HORSERADISH-MAYO

Author: Theresa
August 16, 2012

Now that I live on a fixed income, I have to be cautious about how I spend my money. I don’t dare try any “new” products on the market… you know, in case I don’t like the purchase then I would have to toss it away or give it away and lose my money.

 

I listen to what others have to say about “new” products and “new” foods. So far, that method has ended up saving me a small fortune. It has never failed me before, but the other day, all that changed.

 

I had heard about a new sauce that was a cross between mustard and chili. I tried it at my friend’s house one night when I spread the sauce on a hamburger. It was so delicious and spicy enough to perk up the taste buds to a point that I had a second burger slathered with the “sweet chili heat”. My friend was right… she knew I would love it and I certainly did.

 

When my friend told me about horseradish-mayo, I was anxious to try it. I am used to very hot chili spices because my husband was Indian and I did mostly Indian cooking during our thirty plus year marriage. I can take the gum stripping chili heat just like any Indian can. Oh, yes I can… I’m tough.

 

Well, I didn’t try the horseradish-mayo at my friend’s house. I bought my own jar of it. I could barely wait to make myself a roast beef sandwich and spread some of that good stuff on it.

 

It was an incredibly hot and humid day so I decided not to cook for supper. A sandwich was all I needed or wanted at that point. I guess I was a bit sloppy when I spread the horseradish-mayo on the bread because I got a gob of it on my thumb. Instinctively, I licked it off and that’s when my world almost ended.

 

The intense heat of it caused me to shriek and stomp around the kitchen while my eyebrows melted and slide off the sides of my face. My nostrils flared like a wild horse’s. My lips turned inside out and yards of drool spewed from the tip of my tongue and from my gaping oral cavity. My face turned purple. It caused me to beat my own head in an attempt to try to distract myself from the intense pain of the horseradish-mayo. Sweat spurted out of every pore on my anatomy. I was really afraid that the intensity of the heat would cause all my hair to fall out. Holy crap! That was the nastiest thing that I have ever allowed to pass between my lips.

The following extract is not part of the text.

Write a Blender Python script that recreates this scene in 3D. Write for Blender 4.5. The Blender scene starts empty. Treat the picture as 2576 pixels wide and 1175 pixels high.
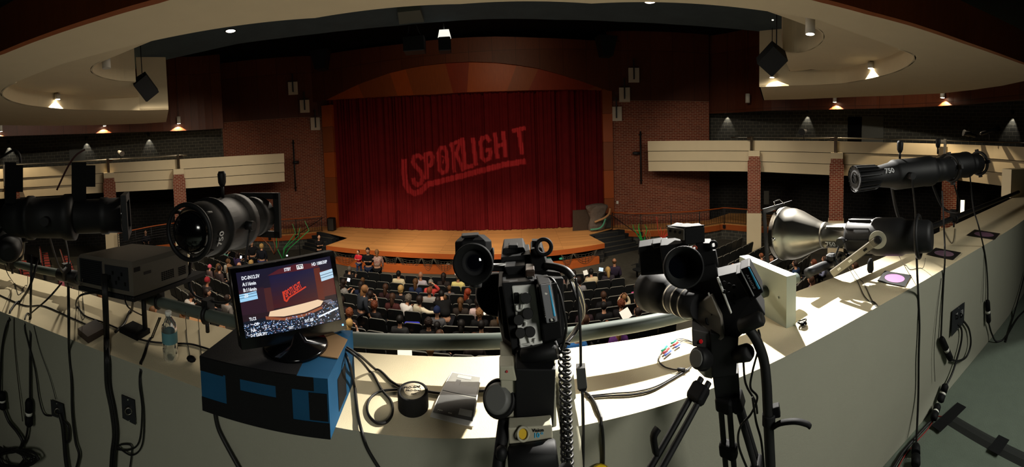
import bpy, bmesh, math, random
from mathutils import Vector, Matrix, Quaternion
import numpy as np
random.seed(7)
PI = math.pi
SC = bpy.context.scene
COL = SC.collection

# ------------------------------------------------------------------ camera
# The photograph is a hand-held sweep panorama: a cylinder of focal length 920 px in a 2576x1175 frame,
# its axis tilted 2.4 degrees forward and 2.2 degrees sideways.
W_PX, H_PX, F_PX, CY, CX, EYE = 2576.0, 1175.0, 920.0, 402.04, 1172.0, 1.7
PITCH, ROLL = 0.0416068612, 0.0381375138
def _cam_axes():
    cp, sp, cr, sr = math.cos(PITCH), math.sin(PITCH), math.cos(ROLL), math.sin(ROLL)
    a = np.array([[1, 0, 0], [0, cp, sp], [0, -sp, cp]])
    b = np.array([[cr, 0, sr], [0, 1, 0], [-sr, 0, cr]])
    return a @ b
MC = _cam_axes()
cam = bpy.data.cameras.new('camera')
camo = bpy.data.objects.new('camera', cam); COL.objects.link(camo)
R_, F_, U_ = MC[:, 0], MC[:, 1], MC[:, 2]
camo.matrix_world = Matrix(((R_[0], U_[0], -F_[0], 0), (R_[1], U_[1], -F_[1], 0), (R_[2], U_[2], -F_[2], EYE), (0, 0, 0, 1)))
cam.type = 'PANO'; cam.panorama_type = 'CENTRAL_CYLINDRICAL'
cam.central_cylindrical_range_u_min = -CX / F_PX
cam.central_cylindrical_range_u_max = (W_PX - CX) / F_PX
cam.central_cylindrical_range_v_min = -(H_PX - CY) / F_PX
cam.central_cylindrical_range_v_max = CY / F_PX
cam.clip_start = 0.02; cam.clip_end = 200
SC.camera = camo

# ------------------------------------------------------------------ look, world, house light
SC.view_settings.view_transform = 'Standard'; SC.view_settings.look = 'None'
SC.view_settings.exposure = 0.25; SC.view_settings.gamma = 1.0
try: SC.view_settings.use_curve_mapping = False
except Exception: pass
world = bpy.data.worlds.new('world'); SC.world = world; world.use_nodes = True
world.node_tree.nodes['Background'].inputs[0].default_value = (1.0, 0.9, 0.75, 1)
world.node_tree.nodes['Background'].inputs[1].default_value = 0.0015

def aim(o, target):
    d = Vector(target) - o.location
    o.rotation_euler = d.to_track_quat('-Z', 'Y').to_euler()
def area(name, loc, target, size, power, color=(1, .85, .65), size_y=None, spread=PI):
    l = bpy.data.lights.new(name, 'AREA'); l.energy = power; l.color = color
    l.shape = 'RECTANGLE'; l.size = size; l.size_y = size_y or size; l.spread = spread
    o = bpy.data.objects.new(name, l); COL.objects.link(o); o.location = loc; aim(o, target); return o
def spot(name, loc, target, power, angle, blend=.5, radius=.05, color=(1, .85, .65)):
    l = bpy.data.lights.new(name, 'SPOT'); l.energy = power; l.color = color
    l.spot_size = angle; l.spot_blend = blend; l.shadow_soft_size = radius
    o = bpy.data.objects.new(name, l); COL.objects.link(o); o.location = loc; aim(o, target); return o
WARM = (1, .80, .56); NEUT = (1, .9, .74)
# big lights
area('house_light_front', (-1.0, 8.2, 4.2), (-1.0, 8.25, -4), 7, 760, (1, .88, .72), 1.8)
area('house_light_left', (-7.5, 7.5, 3.1), (-9.5, 11.5, -4), 3, 170, (1, .86, .68), 2, 2.3)
area('house_light_right', (7.6, 7.4, 3.1), (9.0, 11, -4), 3, 190, (1, .86, .68), 2, 2.3)
area('house_bounce', (0, 9.0, -2.2), (0, 9.01, 6), 15, 85, (1, .86, .7), 7)            # added uplight standing in for bounce off the lit floor
area('front_bounce', (0, 3.4, -1.2), (0, 2.9, 6), 13, 52, (1, .92, .78), 2.4)  # added uplight that brightens the cream ceiling clouds
for k, u_ in enumerate((-7.5, -3.4, .8)):
    spot('stage_light', (u_ * .9894 + 10.5 * .1451, -u_ * .1451 + 10.5 * .9894, 4.7), (u_ * .9894 + 17.6 * .1451, -u_ * .1451 + 17.6 * .9894, -3.25), 2500, math.radians(44), .7, .25, (1, .82, .62))
spot('arch_light', (1.0, 13.9, 7.2), (.6, 20.4, 5.2), 230, math.radians(105), .8, .2, (1, .72, .46))
spot('ledge_light', (2.9, 3.1, 3.36), (1.12, 1.04, .9), 3300, math.radians(42), .7, .035, (1, .96, .88))
spot('ledge_light_left', (-3.9, 2.4, 3.3), (-2.75, .86, .9), 260, math.radians(40), .8, .05, (1, .92, .76))
area('booth_light', (2.0, -3.0, 3.2), (1.1, 1.0, .4), 1.2, 21, (1, .99, .9), .8, 1.35)
spot('booth_floor_light', (3.4, -2.4, 3.0), (2.35, -.78, 0), 200, math.radians(35), .15, .04, (.95, 1, .9))

# ------------------------------------------------------------------ pixel of the photograph -> point of the place
def ray(x, y):
    a = (x - CX) / F_PX
    return MC @ np.array([math.sin(a), math.cos(a), (CY - y) / F_PX])
def on_z(x, y, z):
    d = ray(x, y); t = (z - EYE) / d[2]; return Vector((d[0] * t, d[1] * t, z))
def on_r(x, y, r):
    d = ray(x, y); t = r / math.hypot(d[0], d[1]); return Vector((d[0] * t, d[1] * t, EYE + d[2] * t))
def on_v(x, y, a, b):
    d = ray(x, y); n = (b[1] - a[1], a[0] - b[0]); t = (n[0] * a[0] + n[1] * a[1]) / (n[0] * d[0] + n[1] * d[1])
    return Vector((d[0] * t, d[1] * t, EYE + d[2] * t))
def to_px(p):
    d = MC.T @ np.array([p[0], p[1], p[2] - EYE])
    return CX + F_PX * math.atan2(d[0], d[1]), CY - F_PX * d[2] / math.hypot(d[0], d[1])
TH = .1456                                   # the stage wall stands turned 8.3 degrees to the camera's forward axis
def room(u, w, z=0): return Vector((u * math.cos(TH) + w * math.sin(TH), -u * math.sin(TH) + w * math.cos(TH), z))
def to_room(p): return (p[0] * math.cos(TH) - p[1] * math.sin(TH), p[0] * math.sin(TH) + p[1] * math.cos(TH))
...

When my raging had died down a little, I realized that I was staring at my roast beef sandwich on which I had liberally spread this demonic recipe from Hades. I opened the sandwich and scraped and scraped at it to remove any traces of horseradish-mayo. I did eat the sandwich in the end, but even though there was precious little horseradish-mayo left on it, it was still intense and I suffered through every single bite of it. I decided to gift the rest of the jar to my dear friend, the one who suggested that I would love it. Now, that is money well spent.

 

All new food products have taste testers. I would really like to meet the individual who passed this one on to unsuspecting people after doing the taste testing. I’m positive that that will never happen though, because I doubt that they can get that drooling bald bastard off the ceiling. President’s Choice taste testing lab won’t be needing a sprinkler system for a very long time.

 

THE END

One Response to “HORSERADISH-MAYO”

  1. marybelle Says:

    Now THAT was FUNNY!!!! Your use of hyperbole (exaggeration) gives it real color – my mouth felt burnt after reading it. Thanks.